--- Task requirements ---
Write out exactly the lines below that run from the one containing "Reconstruct this image" through the one containing "S.cycles.transparent_max_bounces = 6", both included, with no other lines.

--- Raw data ---
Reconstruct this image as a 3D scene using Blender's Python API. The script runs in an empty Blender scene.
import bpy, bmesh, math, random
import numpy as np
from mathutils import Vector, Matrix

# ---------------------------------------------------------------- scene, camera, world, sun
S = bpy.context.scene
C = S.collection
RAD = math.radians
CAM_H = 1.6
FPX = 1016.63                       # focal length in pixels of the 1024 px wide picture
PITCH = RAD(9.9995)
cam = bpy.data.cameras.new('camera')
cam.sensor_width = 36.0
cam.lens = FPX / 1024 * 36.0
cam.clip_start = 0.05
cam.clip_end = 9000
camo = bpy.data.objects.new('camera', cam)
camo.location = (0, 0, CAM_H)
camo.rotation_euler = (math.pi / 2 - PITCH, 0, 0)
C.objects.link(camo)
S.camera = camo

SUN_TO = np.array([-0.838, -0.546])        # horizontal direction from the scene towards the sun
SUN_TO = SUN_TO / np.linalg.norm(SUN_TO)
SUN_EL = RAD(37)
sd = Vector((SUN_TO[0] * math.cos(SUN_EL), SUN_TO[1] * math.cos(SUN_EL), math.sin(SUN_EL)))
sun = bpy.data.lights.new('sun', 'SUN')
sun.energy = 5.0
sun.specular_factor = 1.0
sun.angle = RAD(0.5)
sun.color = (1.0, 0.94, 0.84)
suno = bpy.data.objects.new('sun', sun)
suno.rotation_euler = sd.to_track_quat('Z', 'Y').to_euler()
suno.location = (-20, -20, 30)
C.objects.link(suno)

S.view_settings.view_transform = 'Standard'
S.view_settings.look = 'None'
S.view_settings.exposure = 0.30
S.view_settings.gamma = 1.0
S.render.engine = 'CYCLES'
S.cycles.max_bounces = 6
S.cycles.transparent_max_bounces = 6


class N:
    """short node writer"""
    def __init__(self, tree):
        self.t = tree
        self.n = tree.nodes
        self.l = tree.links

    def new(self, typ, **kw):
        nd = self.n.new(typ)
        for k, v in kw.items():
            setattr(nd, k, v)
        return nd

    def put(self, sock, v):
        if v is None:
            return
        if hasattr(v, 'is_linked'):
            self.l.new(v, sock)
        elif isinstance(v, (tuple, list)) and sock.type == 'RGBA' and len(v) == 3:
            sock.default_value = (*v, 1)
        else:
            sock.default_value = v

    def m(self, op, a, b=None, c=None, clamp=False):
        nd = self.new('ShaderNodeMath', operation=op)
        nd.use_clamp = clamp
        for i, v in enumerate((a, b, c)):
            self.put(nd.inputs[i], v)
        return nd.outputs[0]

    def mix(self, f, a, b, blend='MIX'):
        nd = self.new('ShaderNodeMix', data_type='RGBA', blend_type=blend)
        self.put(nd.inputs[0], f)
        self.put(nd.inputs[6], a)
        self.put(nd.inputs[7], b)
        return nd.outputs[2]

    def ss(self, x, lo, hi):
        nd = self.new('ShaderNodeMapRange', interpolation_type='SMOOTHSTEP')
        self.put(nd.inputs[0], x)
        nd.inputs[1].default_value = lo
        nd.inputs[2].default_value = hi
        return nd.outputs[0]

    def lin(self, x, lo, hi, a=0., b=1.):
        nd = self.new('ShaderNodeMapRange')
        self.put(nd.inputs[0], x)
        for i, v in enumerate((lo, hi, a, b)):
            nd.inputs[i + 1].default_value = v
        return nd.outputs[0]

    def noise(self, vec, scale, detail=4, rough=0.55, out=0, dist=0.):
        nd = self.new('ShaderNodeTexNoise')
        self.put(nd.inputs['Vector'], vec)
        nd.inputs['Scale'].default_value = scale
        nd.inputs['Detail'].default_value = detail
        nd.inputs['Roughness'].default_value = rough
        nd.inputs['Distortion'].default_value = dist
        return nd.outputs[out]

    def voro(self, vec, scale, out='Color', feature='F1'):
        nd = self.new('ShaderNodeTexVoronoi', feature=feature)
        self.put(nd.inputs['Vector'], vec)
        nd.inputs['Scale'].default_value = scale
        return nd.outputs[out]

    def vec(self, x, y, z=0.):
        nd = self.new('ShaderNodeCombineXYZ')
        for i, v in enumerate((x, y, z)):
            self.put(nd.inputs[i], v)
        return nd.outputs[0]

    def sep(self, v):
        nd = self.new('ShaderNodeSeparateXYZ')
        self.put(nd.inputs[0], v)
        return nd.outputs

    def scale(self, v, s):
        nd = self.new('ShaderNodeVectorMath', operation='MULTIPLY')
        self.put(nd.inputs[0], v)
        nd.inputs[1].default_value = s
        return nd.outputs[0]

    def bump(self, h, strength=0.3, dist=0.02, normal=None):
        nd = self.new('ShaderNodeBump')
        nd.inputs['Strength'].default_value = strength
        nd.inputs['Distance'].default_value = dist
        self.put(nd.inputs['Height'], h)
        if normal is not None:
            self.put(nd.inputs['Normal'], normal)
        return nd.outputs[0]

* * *

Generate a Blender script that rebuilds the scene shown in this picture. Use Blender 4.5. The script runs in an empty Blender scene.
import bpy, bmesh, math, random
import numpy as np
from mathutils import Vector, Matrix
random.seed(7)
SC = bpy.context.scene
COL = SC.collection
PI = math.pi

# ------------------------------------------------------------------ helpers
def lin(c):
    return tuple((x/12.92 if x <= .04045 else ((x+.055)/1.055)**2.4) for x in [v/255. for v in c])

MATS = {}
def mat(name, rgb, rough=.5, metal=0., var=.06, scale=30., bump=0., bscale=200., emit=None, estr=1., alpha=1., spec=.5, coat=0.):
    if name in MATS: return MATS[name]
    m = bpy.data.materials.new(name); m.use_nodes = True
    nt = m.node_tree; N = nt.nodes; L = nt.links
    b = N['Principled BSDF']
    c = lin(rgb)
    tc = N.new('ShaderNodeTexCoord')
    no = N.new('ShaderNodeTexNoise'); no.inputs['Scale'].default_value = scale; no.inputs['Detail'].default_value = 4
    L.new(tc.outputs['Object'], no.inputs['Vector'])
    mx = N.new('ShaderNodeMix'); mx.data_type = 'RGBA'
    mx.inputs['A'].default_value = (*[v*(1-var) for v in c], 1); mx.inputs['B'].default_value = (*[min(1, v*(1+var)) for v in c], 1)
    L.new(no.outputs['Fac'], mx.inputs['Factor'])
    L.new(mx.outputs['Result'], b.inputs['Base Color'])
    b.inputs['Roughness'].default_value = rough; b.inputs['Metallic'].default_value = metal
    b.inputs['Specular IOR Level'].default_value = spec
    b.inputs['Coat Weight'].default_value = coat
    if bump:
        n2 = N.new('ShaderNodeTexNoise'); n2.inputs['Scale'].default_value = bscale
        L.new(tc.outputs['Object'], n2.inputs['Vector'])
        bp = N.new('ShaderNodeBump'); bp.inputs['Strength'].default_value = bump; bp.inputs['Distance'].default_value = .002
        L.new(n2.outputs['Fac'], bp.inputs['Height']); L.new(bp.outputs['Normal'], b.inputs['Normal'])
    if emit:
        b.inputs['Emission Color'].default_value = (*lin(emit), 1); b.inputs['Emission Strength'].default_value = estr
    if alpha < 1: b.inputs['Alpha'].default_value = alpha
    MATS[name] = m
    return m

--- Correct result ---
Reconstruct this image as a 3D scene using Blender's Python API. The script runs in an empty Blender scene.
import bpy, bmesh, math, random
import numpy as np
from mathutils import Vector, Matrix

# ---------------------------------------------------------------- scene, camera, world, sun
S = bpy.context.scene
C = S.collection
RAD = math.radians
CAM_H = 1.6
FPX = 1016.63                       # focal length in pixels of the 1024 px wide picture
PITCH = RAD(9.9995)
cam = bpy.data.cameras.new('camera')
cam.sensor_width = 36.0
cam.lens = FPX / 1024 * 36.0
cam.clip_start = 0.05
cam.clip_end = 9000
camo = bpy.data.objects.new('camera', cam)
camo.location = (0, 0, CAM_H)
camo.rotation_euler = (math.pi / 2 - PITCH, 0, 0)
C.objects.link(camo)
S.camera = camo

SUN_TO = np.array([-0.838, -0.546])        # horizontal direction from the scene towards the sun
SUN_TO = SUN_TO / np.linalg.norm(SUN_TO)
SUN_EL = RAD(37)
sd = Vector((SUN_TO[0] * math.cos(SUN_EL), SUN_TO[1] * math.cos(SUN_EL), math.sin(SUN_EL)))
sun = bpy.data.lights.new('sun', 'SUN')
sun.energy = 5.0
sun.specular_factor = 1.0
sun.angle = RAD(0.5)
sun.color = (1.0, 0.94, 0.84)
suno = bpy.data.objects.new('sun', sun)
suno.rotation_euler = sd.to_track_quat('Z', 'Y').to_euler()
suno.location = (-20, -20, 30)
C.objects.link(suno)

S.view_settings.view_transform = 'Standard'
S.view_settings.look = 'None'
S.view_settings.exposure = 0.30
S.view_settings.gamma = 1.0
S.render.engine = 'CYCLES'
S.cycles.max_bounces = 6
S.cycles.transparent_max_bounces = 6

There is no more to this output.